Jakarta, IDN Times - Kejaksaan Agung (Kejagung) tengah menyelidiki kasus dugaan korupsi tata niaga komoditas timah yang menjerat belasan nama. Kasus ini terjadi di wilayah izin usaha pertambangan (IUP) PT Timah Tbk (TINS) pada 2015-2022.
Kasus ini bermula pada 2018, saat ALW selaku direktur operasi PT Timah Tbk 2017-2018 dengan Dirut PT Timah Tbk yakni MRPT atau RZ dan tersangka EE selaku direktur keuangan PT Timah Tbk, bekerja sama dengan pihak semelter membeli hasil tambang ilegal dengan harga lebih dari standar tanpa kajian.
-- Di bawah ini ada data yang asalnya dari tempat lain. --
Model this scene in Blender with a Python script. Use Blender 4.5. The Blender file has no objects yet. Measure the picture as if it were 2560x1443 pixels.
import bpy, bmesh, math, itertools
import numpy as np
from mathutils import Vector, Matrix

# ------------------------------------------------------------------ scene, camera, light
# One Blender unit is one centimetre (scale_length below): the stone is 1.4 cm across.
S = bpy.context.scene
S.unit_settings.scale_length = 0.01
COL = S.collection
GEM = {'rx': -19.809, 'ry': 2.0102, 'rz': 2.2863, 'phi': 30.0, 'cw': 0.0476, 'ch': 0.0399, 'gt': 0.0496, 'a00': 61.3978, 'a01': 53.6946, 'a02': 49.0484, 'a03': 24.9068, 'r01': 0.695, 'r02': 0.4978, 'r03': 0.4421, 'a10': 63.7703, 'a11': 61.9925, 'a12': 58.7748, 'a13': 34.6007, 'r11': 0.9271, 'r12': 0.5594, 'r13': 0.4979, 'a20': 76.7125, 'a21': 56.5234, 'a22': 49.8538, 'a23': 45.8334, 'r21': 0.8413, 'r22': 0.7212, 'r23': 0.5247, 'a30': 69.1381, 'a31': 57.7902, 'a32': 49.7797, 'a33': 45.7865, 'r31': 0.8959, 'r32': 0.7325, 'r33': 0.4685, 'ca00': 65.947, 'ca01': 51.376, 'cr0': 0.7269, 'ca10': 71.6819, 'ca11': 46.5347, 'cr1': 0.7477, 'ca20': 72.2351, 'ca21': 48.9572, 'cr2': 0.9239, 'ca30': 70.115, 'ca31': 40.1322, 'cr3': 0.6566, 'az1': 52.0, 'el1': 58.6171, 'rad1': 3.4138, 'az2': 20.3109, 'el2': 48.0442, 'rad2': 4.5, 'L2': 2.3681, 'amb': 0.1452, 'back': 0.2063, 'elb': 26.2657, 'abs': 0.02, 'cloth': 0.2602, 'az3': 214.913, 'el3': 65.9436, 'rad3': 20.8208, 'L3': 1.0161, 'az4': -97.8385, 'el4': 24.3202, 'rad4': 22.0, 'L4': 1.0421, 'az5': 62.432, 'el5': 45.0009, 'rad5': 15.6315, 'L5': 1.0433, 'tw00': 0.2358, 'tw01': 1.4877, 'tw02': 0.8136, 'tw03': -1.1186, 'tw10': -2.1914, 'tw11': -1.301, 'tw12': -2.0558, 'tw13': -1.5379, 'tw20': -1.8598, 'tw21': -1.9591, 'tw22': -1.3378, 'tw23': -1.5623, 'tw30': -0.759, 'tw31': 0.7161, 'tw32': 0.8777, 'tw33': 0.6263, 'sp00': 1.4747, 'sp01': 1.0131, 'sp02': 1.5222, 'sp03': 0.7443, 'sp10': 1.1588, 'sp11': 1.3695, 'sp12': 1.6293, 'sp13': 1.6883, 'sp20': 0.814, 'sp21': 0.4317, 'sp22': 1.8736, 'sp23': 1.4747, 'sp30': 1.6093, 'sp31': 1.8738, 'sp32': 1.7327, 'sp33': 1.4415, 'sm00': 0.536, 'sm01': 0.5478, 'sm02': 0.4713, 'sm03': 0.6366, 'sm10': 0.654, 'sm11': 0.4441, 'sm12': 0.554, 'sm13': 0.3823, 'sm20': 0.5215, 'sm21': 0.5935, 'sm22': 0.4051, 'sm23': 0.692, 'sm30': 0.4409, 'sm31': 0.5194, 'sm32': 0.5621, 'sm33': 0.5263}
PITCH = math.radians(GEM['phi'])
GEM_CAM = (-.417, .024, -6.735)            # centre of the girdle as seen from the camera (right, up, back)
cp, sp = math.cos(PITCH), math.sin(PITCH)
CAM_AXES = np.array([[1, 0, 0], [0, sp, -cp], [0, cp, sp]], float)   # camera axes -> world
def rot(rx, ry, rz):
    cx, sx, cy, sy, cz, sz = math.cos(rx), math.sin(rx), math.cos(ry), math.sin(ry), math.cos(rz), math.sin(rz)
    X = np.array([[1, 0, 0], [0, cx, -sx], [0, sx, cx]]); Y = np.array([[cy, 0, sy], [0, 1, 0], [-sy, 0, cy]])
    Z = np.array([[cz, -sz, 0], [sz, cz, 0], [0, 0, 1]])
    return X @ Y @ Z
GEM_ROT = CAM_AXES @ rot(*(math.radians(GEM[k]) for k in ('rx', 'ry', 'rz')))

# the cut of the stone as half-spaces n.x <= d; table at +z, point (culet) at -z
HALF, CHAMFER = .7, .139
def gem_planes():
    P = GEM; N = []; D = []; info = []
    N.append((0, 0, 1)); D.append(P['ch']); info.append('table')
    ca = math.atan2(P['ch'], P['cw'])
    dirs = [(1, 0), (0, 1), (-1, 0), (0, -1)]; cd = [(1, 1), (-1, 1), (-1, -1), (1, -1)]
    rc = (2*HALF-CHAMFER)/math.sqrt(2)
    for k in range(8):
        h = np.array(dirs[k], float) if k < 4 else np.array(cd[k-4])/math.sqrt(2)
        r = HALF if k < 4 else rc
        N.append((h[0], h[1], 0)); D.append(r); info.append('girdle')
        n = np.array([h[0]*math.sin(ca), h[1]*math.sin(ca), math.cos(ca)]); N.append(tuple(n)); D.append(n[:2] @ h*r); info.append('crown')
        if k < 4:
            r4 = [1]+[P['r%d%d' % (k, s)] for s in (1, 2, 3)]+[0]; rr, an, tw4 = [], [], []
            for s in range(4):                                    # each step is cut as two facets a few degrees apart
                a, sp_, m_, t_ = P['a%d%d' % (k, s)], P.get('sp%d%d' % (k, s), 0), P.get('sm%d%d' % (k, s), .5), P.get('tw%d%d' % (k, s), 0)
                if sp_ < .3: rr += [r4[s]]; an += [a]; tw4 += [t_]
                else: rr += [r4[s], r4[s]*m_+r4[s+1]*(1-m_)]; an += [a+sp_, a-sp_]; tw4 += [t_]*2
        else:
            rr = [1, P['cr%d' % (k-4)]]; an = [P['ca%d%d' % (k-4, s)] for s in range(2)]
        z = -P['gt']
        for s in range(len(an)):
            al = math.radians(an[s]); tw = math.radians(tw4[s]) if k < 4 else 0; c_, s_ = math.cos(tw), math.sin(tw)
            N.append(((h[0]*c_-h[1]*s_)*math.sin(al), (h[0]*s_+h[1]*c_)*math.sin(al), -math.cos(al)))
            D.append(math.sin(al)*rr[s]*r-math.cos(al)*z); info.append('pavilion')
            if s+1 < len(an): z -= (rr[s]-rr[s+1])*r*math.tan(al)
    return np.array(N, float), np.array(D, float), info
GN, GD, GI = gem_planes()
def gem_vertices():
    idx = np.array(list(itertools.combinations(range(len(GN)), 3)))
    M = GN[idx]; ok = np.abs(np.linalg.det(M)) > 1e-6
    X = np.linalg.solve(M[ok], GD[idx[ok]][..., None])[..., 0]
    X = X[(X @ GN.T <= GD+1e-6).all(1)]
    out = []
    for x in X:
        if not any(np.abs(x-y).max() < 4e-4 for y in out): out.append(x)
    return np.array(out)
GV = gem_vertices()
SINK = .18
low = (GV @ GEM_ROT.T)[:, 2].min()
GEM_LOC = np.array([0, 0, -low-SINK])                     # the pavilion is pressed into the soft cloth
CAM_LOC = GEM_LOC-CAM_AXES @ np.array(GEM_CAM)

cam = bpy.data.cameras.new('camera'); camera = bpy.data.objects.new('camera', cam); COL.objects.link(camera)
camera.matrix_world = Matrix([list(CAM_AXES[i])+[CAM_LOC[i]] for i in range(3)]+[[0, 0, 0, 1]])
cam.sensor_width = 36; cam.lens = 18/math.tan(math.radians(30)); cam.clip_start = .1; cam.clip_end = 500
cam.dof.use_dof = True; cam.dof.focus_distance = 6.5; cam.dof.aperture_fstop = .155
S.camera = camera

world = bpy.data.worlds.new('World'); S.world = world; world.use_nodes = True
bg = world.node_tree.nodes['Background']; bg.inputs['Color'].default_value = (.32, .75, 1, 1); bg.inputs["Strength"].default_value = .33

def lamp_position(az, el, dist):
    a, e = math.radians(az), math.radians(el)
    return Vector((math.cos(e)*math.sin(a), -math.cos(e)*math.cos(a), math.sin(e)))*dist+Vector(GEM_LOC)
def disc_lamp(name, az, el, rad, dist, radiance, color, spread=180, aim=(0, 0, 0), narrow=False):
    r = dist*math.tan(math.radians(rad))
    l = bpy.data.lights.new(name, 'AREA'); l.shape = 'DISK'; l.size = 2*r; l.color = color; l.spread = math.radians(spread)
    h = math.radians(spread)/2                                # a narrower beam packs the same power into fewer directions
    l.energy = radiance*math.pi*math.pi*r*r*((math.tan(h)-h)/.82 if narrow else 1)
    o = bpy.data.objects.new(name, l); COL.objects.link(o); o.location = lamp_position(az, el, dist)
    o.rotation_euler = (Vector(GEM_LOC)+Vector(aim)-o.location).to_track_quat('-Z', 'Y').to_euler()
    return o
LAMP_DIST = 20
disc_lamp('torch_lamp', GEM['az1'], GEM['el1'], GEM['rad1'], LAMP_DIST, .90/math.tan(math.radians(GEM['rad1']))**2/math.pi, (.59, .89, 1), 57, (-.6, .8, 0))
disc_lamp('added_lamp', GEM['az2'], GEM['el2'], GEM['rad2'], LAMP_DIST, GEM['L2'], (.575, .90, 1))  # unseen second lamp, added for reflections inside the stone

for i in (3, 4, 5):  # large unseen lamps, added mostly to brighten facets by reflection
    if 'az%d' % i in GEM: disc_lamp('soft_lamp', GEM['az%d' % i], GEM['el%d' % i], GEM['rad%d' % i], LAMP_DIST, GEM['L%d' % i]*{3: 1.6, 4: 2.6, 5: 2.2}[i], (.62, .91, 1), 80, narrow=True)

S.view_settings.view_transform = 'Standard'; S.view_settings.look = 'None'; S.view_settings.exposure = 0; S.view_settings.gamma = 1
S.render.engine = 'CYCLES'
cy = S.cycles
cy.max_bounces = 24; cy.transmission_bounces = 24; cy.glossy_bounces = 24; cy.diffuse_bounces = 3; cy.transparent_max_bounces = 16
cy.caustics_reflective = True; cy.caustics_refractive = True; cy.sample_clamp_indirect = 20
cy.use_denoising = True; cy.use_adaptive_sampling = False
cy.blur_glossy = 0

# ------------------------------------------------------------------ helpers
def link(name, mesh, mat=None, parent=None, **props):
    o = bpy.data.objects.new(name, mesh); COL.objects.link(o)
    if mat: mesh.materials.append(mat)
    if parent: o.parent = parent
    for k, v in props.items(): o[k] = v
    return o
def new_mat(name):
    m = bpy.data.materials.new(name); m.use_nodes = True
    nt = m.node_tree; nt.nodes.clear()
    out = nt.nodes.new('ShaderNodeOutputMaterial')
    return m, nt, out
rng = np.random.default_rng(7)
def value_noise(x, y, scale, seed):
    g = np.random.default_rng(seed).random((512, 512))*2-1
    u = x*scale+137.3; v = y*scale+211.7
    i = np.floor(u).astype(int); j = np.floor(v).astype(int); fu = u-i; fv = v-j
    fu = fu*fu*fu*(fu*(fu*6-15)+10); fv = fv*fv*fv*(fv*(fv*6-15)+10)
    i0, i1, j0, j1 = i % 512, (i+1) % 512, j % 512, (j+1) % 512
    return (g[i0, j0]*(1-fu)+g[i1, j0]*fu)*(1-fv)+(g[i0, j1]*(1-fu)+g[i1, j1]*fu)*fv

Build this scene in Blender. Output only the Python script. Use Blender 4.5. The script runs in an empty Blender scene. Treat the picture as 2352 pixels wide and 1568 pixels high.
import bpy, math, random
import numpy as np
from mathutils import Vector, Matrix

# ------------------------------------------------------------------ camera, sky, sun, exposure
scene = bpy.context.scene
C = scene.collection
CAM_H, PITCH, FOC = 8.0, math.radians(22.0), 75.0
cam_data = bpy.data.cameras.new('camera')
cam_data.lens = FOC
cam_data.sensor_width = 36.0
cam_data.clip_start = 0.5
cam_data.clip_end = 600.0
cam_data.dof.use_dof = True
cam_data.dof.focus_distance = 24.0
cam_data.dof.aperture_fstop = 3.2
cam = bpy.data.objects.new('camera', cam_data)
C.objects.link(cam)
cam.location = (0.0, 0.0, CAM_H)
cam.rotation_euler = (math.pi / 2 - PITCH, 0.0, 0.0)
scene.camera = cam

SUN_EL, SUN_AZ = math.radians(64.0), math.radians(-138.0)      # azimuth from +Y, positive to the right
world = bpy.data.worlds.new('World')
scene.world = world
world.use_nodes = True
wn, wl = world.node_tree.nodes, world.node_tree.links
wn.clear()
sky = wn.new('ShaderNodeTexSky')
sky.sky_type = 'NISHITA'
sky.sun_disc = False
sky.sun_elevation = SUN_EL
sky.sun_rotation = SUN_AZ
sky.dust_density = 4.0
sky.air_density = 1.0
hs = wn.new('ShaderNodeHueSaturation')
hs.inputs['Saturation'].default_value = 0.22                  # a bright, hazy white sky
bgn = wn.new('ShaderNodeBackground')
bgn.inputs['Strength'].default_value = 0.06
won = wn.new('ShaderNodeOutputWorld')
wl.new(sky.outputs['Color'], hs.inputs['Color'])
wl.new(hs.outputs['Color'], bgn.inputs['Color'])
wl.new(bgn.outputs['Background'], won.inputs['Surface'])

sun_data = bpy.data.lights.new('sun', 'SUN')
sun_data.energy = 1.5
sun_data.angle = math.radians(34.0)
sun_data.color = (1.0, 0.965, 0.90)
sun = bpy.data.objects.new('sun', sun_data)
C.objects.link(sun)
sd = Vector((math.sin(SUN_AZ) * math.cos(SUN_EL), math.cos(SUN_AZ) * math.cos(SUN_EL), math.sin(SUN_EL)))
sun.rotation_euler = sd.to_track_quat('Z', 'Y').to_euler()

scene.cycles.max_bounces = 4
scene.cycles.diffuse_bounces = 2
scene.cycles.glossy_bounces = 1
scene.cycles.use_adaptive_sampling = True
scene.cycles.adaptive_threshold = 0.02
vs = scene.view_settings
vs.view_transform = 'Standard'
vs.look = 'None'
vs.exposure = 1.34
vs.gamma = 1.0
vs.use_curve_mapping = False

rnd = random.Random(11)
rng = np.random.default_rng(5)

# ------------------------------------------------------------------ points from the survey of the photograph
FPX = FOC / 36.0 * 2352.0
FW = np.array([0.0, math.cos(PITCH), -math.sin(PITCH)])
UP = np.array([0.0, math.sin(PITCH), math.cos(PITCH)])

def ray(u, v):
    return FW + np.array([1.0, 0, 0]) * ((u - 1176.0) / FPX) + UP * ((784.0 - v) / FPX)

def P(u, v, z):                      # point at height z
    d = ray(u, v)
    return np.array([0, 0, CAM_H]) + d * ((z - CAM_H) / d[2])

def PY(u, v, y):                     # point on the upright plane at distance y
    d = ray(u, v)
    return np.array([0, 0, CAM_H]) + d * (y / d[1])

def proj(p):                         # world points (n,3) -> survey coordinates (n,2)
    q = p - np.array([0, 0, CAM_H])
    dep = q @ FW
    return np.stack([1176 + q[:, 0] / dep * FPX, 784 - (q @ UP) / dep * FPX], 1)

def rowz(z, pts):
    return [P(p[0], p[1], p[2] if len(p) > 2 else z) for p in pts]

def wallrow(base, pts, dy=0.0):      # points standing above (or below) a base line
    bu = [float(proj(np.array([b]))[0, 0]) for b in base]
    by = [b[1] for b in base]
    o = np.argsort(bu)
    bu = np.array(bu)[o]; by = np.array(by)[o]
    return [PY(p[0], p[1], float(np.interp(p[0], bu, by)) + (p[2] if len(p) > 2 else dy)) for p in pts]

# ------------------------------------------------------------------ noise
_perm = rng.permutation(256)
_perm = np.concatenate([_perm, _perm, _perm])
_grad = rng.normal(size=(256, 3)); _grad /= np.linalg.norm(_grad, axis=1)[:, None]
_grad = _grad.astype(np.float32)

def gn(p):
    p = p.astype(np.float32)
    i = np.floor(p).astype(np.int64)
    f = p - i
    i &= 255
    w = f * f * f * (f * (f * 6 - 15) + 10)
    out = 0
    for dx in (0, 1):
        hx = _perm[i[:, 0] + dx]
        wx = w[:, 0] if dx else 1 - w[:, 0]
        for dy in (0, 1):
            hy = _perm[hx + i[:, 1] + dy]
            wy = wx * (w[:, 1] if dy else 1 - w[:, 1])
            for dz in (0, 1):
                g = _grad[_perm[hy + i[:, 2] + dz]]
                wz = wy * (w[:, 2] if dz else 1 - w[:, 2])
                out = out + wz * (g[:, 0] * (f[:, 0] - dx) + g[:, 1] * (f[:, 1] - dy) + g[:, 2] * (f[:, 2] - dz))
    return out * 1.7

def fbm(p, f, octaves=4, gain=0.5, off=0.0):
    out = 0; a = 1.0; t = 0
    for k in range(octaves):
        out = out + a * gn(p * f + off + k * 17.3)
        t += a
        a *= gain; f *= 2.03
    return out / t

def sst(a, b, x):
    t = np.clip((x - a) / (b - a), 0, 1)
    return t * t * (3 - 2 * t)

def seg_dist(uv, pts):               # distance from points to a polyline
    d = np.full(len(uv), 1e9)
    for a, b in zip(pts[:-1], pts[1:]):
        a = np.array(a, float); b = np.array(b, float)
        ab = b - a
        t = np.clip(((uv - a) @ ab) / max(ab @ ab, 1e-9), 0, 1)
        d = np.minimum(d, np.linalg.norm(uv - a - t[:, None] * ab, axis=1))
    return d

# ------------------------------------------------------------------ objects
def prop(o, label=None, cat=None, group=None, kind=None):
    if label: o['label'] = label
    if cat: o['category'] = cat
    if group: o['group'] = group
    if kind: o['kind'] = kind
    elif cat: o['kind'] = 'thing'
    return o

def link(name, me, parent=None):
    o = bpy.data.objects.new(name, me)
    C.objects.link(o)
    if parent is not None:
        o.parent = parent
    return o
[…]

Mereka membuat perjanjian seolah-olah ada kerja sama sewa menyewa alat peleburan timah dengan modus kegiatan CSR. Alih-alih menindak kompetitor secara hukum dengan masifnya penambangan liar di wilayah IUP PT Timah Tbk, mereka justru menjalin kerja sama.
Kepala Divisi Kampanye Walhi Fanny Tri Jambore menyoroti perubahan regulasi terkait pertambangan sebagai salah satu faktor utama yang mengakibatkan lemahnya pengawasan terhadap sektor ini.
“Ya sebelumnya kalau mau dilacak lagi yang menyebabkan lemahnya pengawasan pertambangan itu perubahan regulasi kita sendiri gitu. Undang-Undang Minerba itu menarik kewenangan pertambangan itu ada di pemerintah pusat,” kata dia kepada IDN Times, Rabu (3/4/2024).
"Nah, jadi dia membuat keefektifan hukum itu menjadi tidak berantai. Karena keefektifan hukum itu ditunjang satu dari isi hukumnya sendiri atau substansi hukumnya sendiri. Dua dari infrastruktur hukum," sambung Fanny.